Un’analisi LCA, inoltre, fornisce “dati e informazioni quantitative, sotto forma di indicatori di impatto ambientale, che costituiscono l’ossatura di una comunicazione credibile nei confronti del mercato e degli stakeholder”. La fiducia del consumatore, dunque, deve poter poggiare su informazioni scientificamente fondate e affidabili, nonché sull’avallo di un soggetto terzo indipendente e autorevole.

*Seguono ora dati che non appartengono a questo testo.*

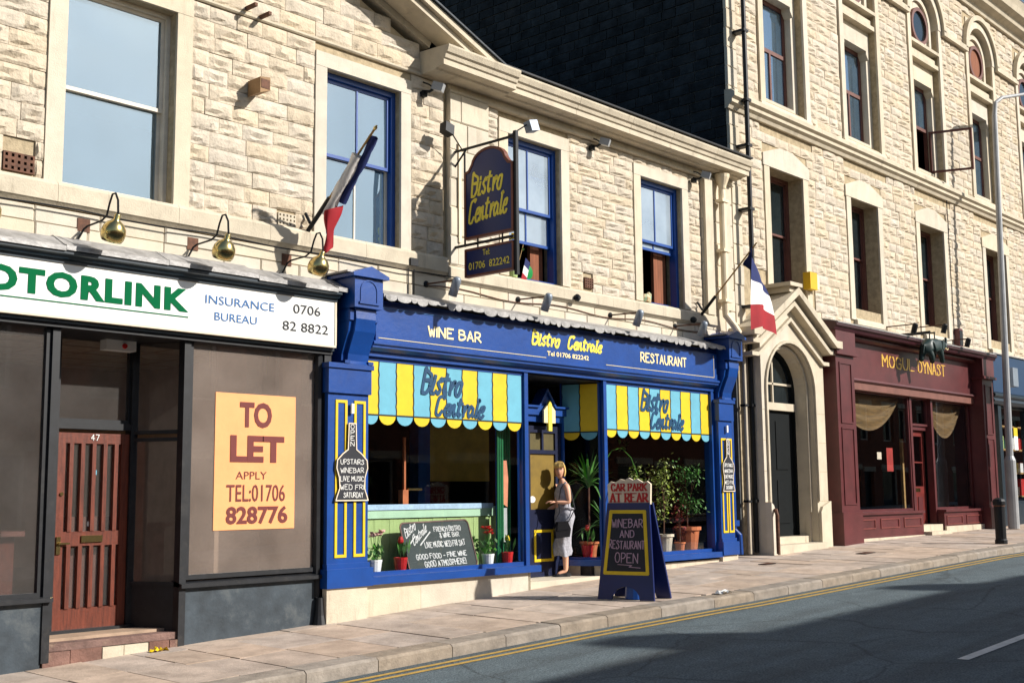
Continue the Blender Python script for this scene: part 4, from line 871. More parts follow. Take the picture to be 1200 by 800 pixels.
# ---- blackboards
def chalk(mb, rows, fn_):
    for txt, x0, z0, w, h, t in rows: write(mb, txt, w, h, t, lambda a, v, d, x0=x0, z0=z0: fn_(a+x0, v+z0, d), jitter=.07)
cb = thing('chalkboard', 'wide rounded chalkboard leaning in the left bistro window advertising live music', 'chalkboard', (11.2, .02, .7))
o_ = Vector((10.66, -.03, .705)); V_ = Vector((-.0, .18, 1)).normalized(); fn_ = frame_fn(o_, (1, 0, 0), V_)
skew = lambda u, v, d: fn_(u-.23*v/.64*.9+.0, v*1.0+.0, d)
def rrect(w, h, r, n=4):
    pts = []
    for cx, cy, a0 in ((w-r, h-r, 0), (r, h-r, 90), (r, r, 180), (w-r, r, 270)): pts += [(cx+r*math.cos(R(a0+90*k/n)), cy+r*math.sin(R(a0+90*k/n))) for k in range(n+1)]
    return pts
skew = lambda u, v, d: fn_(u-.15*v, v+.02*u, d)
b = MB(); b.prism(rrect(1.24, .62, .07), skew, .0, .02); b.build('board', M_cboard, cb)
b = MB(); pr = rrect(1.25, .63, .07); ribbon(b, [(x-.005, y-.005) for x, y in pr]+[(pr[0][0]-.005, pr[0][1]-.005)], .018, skew, lift=.004); b.build('rim', M_step, cb)
b = MB(); write(b, 'Bistro', .27, .12, .013, lambda u, v, d: skew(.06+u*.8, .43+v+u*.45, d), font='script'); write(b, 'Centrale', .36, .12, .013, lambda u, v, d: skew(.17+u*.8, .33+v+u*.5, d), font='script')
ribbon(b, [(.1, .35), (.22, .45)], .016, skew, lift=.003); ribbon(b, [(.28, .33), (.5, .49)], .016, skew, lift=.003)
chalk(b, [('FRENCH BISTRO', .58, .49, .5, .06, .009), ('& WINE BAR', .66, .41, .36, .06, .009), ('LIVE MUSIC WED FRI SAT', .36, .29, .74, .07, .010), ('GOOD FOOD - FINE WINE', .16, .15, .92, .06, .010), ('GOOD ATMOSPHERE!', .28, .045, .76, .07, .011)], skew); b.build('chalk_lettering', M_chalk, cb)
def bottle_board(label, xc, z0, h, w, y):
    t = thing('bottle_chalkboard', label, 'chalkboard', (xc, y, z0)); f = frame_fn((xc, y, z0), (1, 0, 0))
    half = [(w*.5, 0), (w*.46, .06), (w*.38, .16), (w*.40, .3), (w*.48, .42), (w*.46, .52), (w*.3, .60), (w*.13, .66), (w*.11, .98), (w*.11, 1.0)]
    poly = [(u, v*h) for u, v in half]+[(-u, v*h) for u, v in half[::-1]]
    b = MB(); b.prism(poly, f, .0, .018); b.build('board', M_cblack, t); b = MB(); ribbon(b, poly+[poly[0]], .014, f, lift=.002); b.build('rim', M_signcream, t)
    b = MB(); rows = [('UPSTAIRS', .47), ('WINEBAR', .36), ('LIVE MUSIC', .25), ('WED FRI', .14), ('SATURDAY', .04)]
    for k, (tx, v) in enumerate(rows): write(b, tx, w*(.72 if k != 4 else .6), h*.062, .0075, lambda a, q, d, v=v, k=k: f(a-w*.36+(w*.1 if k == 4 else 0), q+v*h, d-.0), jitter=.06)
    for k, ch in enumerate('OPEN'): write(b, ch, w*.11, h*.055, .008, lambda a, q, d, k=k: f(a-w*.055, q+h*(.93-.075*k), d))
    b.build('chalk_lettering', M_chalk, t)
    B('hook', M_white, t, (xc-.02, xc+.02, y-.01, y+.012, z0+h+.12, z0+h+.24)); return t
bottle_board('bottle shaped chalkboard on the blue pilaster left of the bistro window', 9.48, 1.62, .92, .5, -.275)
bottle_board('bottle shaped chalkboard on the narrow blue pilaster at the right end of the bistro', 17.84, 1.70, .88, .36, -.275)

# ================================================================== MAROON RESTAURANT SHOPFRONT
sm = thing('shopfront', 'maroon panelled restaurant shopfront with draped curtains in its windows', 'shopfront', (25.5, -.2, .75))
def pier(x0, x1, zb_):
    y = -.45; p = B('pier', M_maroon, sm, (x0, x1, y, .0, zb_, 4.38)); B('pier_base', M_maroon, p, (x0-.03, x1+.03, y-.04, .0, zb_-.15, 1.28)); B('pier_cap', M_maroon, p, (x0-.03, x1+.03, y-.04, .0, 4.40, 4.82), (x0-.07, x1+.07, y-.08, .0, 4.34, 4.40))
    for z0, z1 in ((1.42, 2.92), (3.0, 4.2)):
        t = .03; B('panel_moulding', M_maroon, p, (x0+.12, x0+.12+t, y-.018, y-.001, z0, z1), (x1-.12-t, x1-.12, y-.018, y-.001, z0, z1), (x0+.12+t, x1-.12-t, y-.018, y-.001, z1-t, z1), (x0+.12+t, x1-.12-t, y-.018, y-.001, z0, z0+t))
pier(21.55, 22.3, .55); pier(28.95, 29.6, .7)
bb = MB(); moulding(bb, 21.45, 29.72, [(.0, 5.06), (-.5, 4.98), (-.56, 4.95), (-.56, 4.9), (-.52, 4.88), (-.5, 4.82), (.0, 4.82)]); bb.build('cornice', mat('dark_maroon_paint', (58, 26, 32), .4), sm)
bb = MB(); moulding(bb, 21.5, 29.66, [(.02, 5.12), (-.5, 5.0), (-.57, 4.97), (-.57, 4.955), (.02, 5.08)]); bb.build('lead_flashing', M_lead, sm)
fm = B('fascia', M_maroon, sm, (22.3, 28.95, -.2, .0, 3.96, 4.72)); bb = MB(); moulding(bb, 22.3, 28.95, [(.0, 4.82), (-.34, 4.80), (-.34, 4.76), (-.26, 4.72), (.0, 4.72)]); bb.build('fascia_moulding', M_maroon, fm)
bb = MB(); moulding(bb, 22.3, 28.95, [(.0, 3.96), (-.26, 3.96), (-.28, 3.92), (-.24, 3.89), (.0, 3.89)]); bb.build('fascia_moulding', M_maroon, fm); B('head_beam', M_mar2, sm, (22.3, 28.95, -.22, .0, 3.74, 3.889))
def serif(text, x0, x1, z0, z1, t, parent, m, y):
    b = MB(); write(b, text, x1-x0, z1-z0, t, frame_fn((x0, y, z0), (1, 0, 0)), serif=True); return b.build('lettering', m, parent)
serif('MOGUL', 24.13, 25.66, 4.31, 4.55, .038, fm, M_gold, -.202); serif('DYNAST', 25.92, 27.36, 4.31, 4.55, .036, fm, M_gold, -.202)
for a, c in ((22.34, 25.55), (26.75, 28.9)): glazing(sm, [(a, -.08), (c, -.08)], 1.26, 3.76, 'window', M_maroon, G_clear, .05)
glazing(sm, [(25.66, -.02), (26.66, -.02)], 3.12, 3.76, 'fanlight', M_maroon, G_clear, .05)
for xx in (25.55, 26.66): B('post', M_maroon, sm, (xx, xx+.1, -.12, .03, .8, 3.76))
for a, c, zz in ((22.3, 25.6, .6), (26.72, 28.95, .75)):
    s_ = B('stall_riser', M_maroon, sm, (a, c, -.28, .0, zz, 1.2)); B('sill', M_maroon, s_, (a, c, -.33, .0, 1.205, 1.26)); B('kerb_stone', M_cap, s_, (a, c+.02, -.32, -.282, .3, zz+.14))
    n = 3 if c-a > 3 else 2; wd_ = (c-a)/n
    for k in range(n):
        x0, x1, z0, z1, t = a+wd_*k+.12, a+wd_*(k+1)-.12, .92, 1.12, .025
        B('panel_moulding', mat('light_maroon_edge', (116, 58, 54), .4), s_, (x0, x0+t, -.296, -.281, z0, z1), (x1-t, x1, -.296, -.281, z0, z1), (x0+t, x1-t, -.296, -.281, z1-t, z1), (x0+t, x1-t, -.296, -.281, z0, z0+t))
md = B('door', mat('bright_maroon_door_paint', (108, 40, 36), .4), sm, (25.68, 25.8, .08, .13, .95, 3.02), (26.52, 26.64, .08, .13, .95, 3.02), (25.8, 26.52, .08, .13, 2.9, 3.02), (25.8, 26.52, .08, .13, 1.62, 1.78), (25.8, 26.52, .085, .125, .95, 1.62), (25.8, 26.52, .08, .13, 2.3, 2.33))
B('pane', G_clear, md, (25.8, 26.52, .10, .105, 1.78, 2.3), (25.8, 26.52, .10, .105, 2.33, 2.9)); B('letter_plate', M_brass, md, (26.0, 26.32, .07, .079, 1.66, 1.74)); B('door_panel', M_maroon, md, (25.88, 26.12, .07, .084, 1.05, 1.55), (26.2, 26.44, .07, .084, 1.05, 1.55)); B('notice', M_cyan, md, (25.84, 25.95, .09, .095, 2.35, 2.75))
B('door_head', M_maroon, sm, (25.65, 26.66, .0, .1, 3.03, 3.12)); B('door_step', M_cap, sm, (25.64, 26.68, -.25, .2, .7, .94)); B('door_step', M_cap, sm, (25.62, 26.7, -.45, -.252, .6, .8))
room(sm, 22.3, 29.0, .06, 4, .7, 3.9, M_dark)
def swag(x0, x1, zt_, dp, par):
    b = MB(); N_, K = 14, 9
    for j in range(K+1):
        for i in range(N_+1):
            t = i/N_; s = j/K; z = zt_-dp*s*(math.sin(math.pi*t)**.7)*(1)-.02*s; y = .12-.05*math.sin(s*math.pi*6)-.04*s; b.v.append((x0+(x1-x0)*t, y, z))
    for j in range(K):
        for i in range(N_): a = j*(N_+1)+i; b.f.append((a, a+1, a+N_+2, a+N_+1)); b.mi.append(0)
    return b.build('swag_curtain', M_drape, par, smooth=True)
swag(22.4, 25.4, 3.72, .75, sm); swag(26.85, 28.8, 3.72, .8, sm)
B('table', M_drape, sm, (22.8, 24.6, .7, 1.3, 1.2, 1.32)); B('notice', M_redpanel, sm, (24.55, 24.85, .0, .004, 2.1, 2.6)); B('notice', M_signcream, sm, (24.1, 24.3, .0, .004, 2.35, 2.5))
B('chair_back', M_wood, sm, (23.9, 24.05, .6, .66, 1.25, 1.75)); B('chair_back', M_wood, sm, (27.3, 27.42, .9, .96, 1.25, 2.9))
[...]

Leggi anche: Se l’analisi Lca serve a non abbandonare la plastica monouso
Non solo le parole sono fuorvianti
Le aziende sono avvisate, è un lavoro non da poco quello che le attende, sia dal punto di vista tecnico che del marketing. Basti pensare che, in uno screening dei siti web per il greenwashing commissionato nel 2021 dalla Commissione europea, si rileva la mancanza di prove per la metà delle affermazioni ecologiche. Presentarsi come green, eco-friendly, e via dicendo, tenta di semplificare un tema complesso come quello delle prestazioni ambientali, spesso con pessimi risultati.
Come se non bastasse, sotto la lente del garante danese non sono finite solo le parole. Anche le immagini degli spot pubblicitari, nelle quali, solo per fare un esempio, le automobili possono sfrecciare lasciando al loro passaggio scie di giardini fioriti anziché inquinanti gas di scarico, danno prova di come sia facile creare l’illusione che un prodotto di consumo, addirittura alimentato a benzina, possa essere “buono” per l’ambiente.
Leggi anche: Ecodesign the future, comunicare la sostenibilità evitando il greenwashing si può
Aiutare le PMI a misurare la propria impronta
Il mondo produttivo ha tante responsabilità sul consumo delle risorse del pianeta, ma è anche quello senza il quale non arriveremo ai necessari risultati di riduzione delle emissioni. Per le imprese più piccole, spesso non dotate di risorse e di competenze adeguate, la necessità di applicare l’LCA, può essere un disincentivo all’impegno ambientale. Su questo punto, fa notare Iraldo, bisogna riconoscere che, “soprattutto in Italia, sono fiorite negli ultimi anni moltissime iniziative mirate a sostenete le PMI nell’applicazione del metodo LCA e dell’environmental footprint, che offrono supporto tecnico gratuito, database, tool per il calcolo semplificato e linee guida per la valutazione e comunicazione dell’impronta ambientale, che coinvolgono filiere, settori omogenei e distretti industriali, spesso realizzate grazie a finanziamenti regionali, ministeriali o europei”. La stessa Scuola Sant’Anna è attiva in vari progetti Life che accompagnano le imprese nell’elaborazione di studi di impronta ambientale finalizzati alla certificazione Made Green in Italy.
I requisiti per dimostrare l’impegno ecologico di un’azienda sono piuttosto difficili da soddisfare, ma non sono impossibili. Il garante danese prescrive informazioni oneste sul percorso di miglioramento che un’impresa ha intrapreso, piuttosto che nozioni generali di eco-compatibilità.
Ai consumatori, come sempre, l’ultima parola.